- _Collected data_:

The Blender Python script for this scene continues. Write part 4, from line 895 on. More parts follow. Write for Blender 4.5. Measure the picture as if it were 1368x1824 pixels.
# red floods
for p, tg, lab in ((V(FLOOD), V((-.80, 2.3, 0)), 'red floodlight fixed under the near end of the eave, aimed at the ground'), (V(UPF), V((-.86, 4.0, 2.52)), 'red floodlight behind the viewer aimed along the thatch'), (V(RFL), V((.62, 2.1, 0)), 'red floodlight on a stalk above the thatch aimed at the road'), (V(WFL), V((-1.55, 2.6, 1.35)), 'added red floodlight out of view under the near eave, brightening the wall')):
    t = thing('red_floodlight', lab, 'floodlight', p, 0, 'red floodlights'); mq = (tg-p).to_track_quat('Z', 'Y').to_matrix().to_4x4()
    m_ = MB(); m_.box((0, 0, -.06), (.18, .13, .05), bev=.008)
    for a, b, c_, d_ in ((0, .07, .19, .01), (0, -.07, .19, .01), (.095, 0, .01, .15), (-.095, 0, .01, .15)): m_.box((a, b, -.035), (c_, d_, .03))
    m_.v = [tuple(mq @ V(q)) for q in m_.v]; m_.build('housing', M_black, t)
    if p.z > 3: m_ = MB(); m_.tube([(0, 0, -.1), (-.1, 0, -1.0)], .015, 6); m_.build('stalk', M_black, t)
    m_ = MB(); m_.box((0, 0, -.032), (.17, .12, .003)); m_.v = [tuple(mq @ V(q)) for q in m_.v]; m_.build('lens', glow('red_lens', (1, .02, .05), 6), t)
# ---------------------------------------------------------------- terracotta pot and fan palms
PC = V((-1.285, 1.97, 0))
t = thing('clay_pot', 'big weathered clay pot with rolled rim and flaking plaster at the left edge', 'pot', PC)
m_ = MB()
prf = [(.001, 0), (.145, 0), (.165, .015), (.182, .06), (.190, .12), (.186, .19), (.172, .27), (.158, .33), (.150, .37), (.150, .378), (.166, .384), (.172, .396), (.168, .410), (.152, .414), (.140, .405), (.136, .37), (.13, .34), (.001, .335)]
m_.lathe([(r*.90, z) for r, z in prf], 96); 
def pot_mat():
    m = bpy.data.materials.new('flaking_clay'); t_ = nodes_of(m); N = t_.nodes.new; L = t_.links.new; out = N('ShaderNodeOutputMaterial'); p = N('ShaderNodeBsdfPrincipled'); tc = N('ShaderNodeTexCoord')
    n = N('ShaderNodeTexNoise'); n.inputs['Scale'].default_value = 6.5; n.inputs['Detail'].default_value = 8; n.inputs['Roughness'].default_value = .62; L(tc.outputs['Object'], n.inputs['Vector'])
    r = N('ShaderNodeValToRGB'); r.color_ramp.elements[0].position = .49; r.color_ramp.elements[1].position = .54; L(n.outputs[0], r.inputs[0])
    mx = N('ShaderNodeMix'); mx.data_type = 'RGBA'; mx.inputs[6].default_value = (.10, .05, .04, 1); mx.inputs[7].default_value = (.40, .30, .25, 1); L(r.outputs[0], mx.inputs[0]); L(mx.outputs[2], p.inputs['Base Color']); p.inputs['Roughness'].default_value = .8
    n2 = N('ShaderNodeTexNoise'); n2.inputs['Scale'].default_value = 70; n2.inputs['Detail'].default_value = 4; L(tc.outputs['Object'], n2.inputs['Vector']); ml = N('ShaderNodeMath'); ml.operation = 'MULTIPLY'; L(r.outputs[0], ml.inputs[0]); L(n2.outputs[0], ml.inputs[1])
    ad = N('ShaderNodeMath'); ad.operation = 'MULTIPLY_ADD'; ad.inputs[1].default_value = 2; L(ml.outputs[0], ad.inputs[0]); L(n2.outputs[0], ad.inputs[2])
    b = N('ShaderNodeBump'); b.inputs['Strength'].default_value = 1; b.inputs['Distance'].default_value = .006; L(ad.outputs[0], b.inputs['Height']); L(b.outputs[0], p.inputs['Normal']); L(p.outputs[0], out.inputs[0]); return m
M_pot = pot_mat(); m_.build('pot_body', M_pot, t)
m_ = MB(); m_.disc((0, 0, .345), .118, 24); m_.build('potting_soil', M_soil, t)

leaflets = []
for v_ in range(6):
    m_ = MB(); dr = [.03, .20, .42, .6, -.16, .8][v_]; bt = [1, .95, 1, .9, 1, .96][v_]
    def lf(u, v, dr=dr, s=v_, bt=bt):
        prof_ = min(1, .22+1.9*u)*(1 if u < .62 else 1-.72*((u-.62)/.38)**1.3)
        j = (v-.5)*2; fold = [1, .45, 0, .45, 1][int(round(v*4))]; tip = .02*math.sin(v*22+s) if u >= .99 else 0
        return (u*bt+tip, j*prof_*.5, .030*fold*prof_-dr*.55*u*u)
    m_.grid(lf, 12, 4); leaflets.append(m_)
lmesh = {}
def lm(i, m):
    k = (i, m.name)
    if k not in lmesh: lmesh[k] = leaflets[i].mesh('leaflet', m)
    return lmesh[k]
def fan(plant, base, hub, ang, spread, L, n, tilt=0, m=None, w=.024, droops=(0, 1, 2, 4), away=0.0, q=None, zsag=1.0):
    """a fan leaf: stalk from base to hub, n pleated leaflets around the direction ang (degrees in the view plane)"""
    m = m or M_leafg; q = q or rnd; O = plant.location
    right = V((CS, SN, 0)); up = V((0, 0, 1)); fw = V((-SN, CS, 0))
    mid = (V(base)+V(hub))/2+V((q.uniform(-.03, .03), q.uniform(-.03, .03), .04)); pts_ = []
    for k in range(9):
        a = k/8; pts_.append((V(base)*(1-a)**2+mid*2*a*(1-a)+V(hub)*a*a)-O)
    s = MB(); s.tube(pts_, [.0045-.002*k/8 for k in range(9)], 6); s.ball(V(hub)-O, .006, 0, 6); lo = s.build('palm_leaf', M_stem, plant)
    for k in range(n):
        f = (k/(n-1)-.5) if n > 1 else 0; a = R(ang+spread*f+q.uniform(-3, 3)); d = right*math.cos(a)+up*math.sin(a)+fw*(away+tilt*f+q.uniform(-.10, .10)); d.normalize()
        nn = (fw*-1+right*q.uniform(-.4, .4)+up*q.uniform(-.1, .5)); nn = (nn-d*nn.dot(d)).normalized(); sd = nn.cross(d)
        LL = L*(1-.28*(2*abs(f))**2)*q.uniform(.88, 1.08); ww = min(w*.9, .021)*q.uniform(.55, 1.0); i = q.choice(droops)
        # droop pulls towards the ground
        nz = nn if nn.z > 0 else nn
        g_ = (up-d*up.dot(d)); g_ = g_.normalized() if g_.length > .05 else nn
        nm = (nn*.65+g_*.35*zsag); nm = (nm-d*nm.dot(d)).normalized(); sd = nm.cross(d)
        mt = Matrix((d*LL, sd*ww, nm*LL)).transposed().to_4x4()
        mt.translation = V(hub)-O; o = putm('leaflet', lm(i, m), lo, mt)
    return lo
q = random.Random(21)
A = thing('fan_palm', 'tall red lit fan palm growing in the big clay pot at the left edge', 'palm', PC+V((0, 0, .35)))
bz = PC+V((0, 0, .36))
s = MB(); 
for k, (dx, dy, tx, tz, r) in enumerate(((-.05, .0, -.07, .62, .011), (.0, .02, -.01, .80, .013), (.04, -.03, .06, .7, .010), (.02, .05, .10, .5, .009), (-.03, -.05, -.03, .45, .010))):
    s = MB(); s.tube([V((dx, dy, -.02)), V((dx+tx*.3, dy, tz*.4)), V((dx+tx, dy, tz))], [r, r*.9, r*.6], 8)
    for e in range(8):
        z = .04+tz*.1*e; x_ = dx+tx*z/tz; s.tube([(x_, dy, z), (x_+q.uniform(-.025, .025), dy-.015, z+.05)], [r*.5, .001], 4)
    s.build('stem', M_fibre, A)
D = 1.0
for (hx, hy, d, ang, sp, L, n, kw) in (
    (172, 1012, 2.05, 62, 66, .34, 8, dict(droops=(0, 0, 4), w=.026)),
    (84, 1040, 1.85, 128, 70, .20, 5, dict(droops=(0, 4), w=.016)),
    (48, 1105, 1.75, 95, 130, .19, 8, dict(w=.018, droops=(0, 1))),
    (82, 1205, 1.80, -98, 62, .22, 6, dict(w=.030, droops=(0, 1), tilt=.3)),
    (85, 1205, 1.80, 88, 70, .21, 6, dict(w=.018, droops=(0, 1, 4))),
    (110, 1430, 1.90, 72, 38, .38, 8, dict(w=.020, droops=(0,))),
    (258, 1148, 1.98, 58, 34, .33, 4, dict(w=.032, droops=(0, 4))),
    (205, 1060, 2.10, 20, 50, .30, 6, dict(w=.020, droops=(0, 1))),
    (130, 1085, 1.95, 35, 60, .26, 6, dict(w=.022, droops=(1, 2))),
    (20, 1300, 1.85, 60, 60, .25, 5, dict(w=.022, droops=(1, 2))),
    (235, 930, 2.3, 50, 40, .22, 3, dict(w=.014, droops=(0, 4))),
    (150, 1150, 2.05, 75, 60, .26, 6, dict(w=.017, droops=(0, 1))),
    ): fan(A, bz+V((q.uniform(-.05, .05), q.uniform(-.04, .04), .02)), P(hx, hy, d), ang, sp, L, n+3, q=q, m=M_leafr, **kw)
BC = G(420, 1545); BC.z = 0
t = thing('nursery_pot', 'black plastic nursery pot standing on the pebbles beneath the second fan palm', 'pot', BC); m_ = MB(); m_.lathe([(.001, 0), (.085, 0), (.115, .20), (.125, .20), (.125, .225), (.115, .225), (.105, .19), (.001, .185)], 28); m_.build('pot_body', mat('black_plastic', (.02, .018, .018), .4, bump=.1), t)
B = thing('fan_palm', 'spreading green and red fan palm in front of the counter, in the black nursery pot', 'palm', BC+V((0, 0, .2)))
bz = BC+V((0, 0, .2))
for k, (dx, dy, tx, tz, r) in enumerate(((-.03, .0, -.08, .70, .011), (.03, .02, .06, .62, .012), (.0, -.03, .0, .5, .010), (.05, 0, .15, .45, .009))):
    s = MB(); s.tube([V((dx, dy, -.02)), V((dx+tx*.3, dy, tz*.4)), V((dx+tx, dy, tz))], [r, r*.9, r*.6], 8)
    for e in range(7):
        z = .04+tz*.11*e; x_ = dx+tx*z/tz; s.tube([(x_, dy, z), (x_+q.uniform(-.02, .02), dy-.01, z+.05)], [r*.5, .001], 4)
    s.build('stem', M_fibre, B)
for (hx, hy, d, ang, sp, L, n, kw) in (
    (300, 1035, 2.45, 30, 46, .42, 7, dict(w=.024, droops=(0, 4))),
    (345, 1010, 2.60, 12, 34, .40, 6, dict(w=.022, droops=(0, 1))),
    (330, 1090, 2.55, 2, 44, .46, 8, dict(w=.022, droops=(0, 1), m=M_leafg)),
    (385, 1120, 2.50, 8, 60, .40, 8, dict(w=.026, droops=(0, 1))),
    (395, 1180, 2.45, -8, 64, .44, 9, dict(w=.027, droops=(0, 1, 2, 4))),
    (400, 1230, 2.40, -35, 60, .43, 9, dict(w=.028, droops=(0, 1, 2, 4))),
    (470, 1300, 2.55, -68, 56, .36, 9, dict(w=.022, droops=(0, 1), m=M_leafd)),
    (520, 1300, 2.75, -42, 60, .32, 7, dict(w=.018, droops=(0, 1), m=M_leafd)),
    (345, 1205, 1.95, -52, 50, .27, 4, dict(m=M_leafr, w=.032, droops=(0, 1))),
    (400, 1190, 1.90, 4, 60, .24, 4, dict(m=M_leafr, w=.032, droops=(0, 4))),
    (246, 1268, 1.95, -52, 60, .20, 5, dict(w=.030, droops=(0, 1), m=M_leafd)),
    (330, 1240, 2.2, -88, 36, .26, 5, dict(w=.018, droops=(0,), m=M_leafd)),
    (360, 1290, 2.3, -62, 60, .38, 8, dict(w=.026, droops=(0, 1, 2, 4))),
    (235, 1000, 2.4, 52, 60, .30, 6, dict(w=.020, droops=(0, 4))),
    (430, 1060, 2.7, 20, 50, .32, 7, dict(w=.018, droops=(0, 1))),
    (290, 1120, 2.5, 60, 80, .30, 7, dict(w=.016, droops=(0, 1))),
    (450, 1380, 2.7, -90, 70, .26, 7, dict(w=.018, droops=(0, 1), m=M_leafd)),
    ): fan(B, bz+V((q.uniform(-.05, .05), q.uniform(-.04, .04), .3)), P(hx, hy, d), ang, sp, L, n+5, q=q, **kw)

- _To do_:
Find and count the lines of the data that include the string "from", and report that figure by itself.

- _Task output_:
2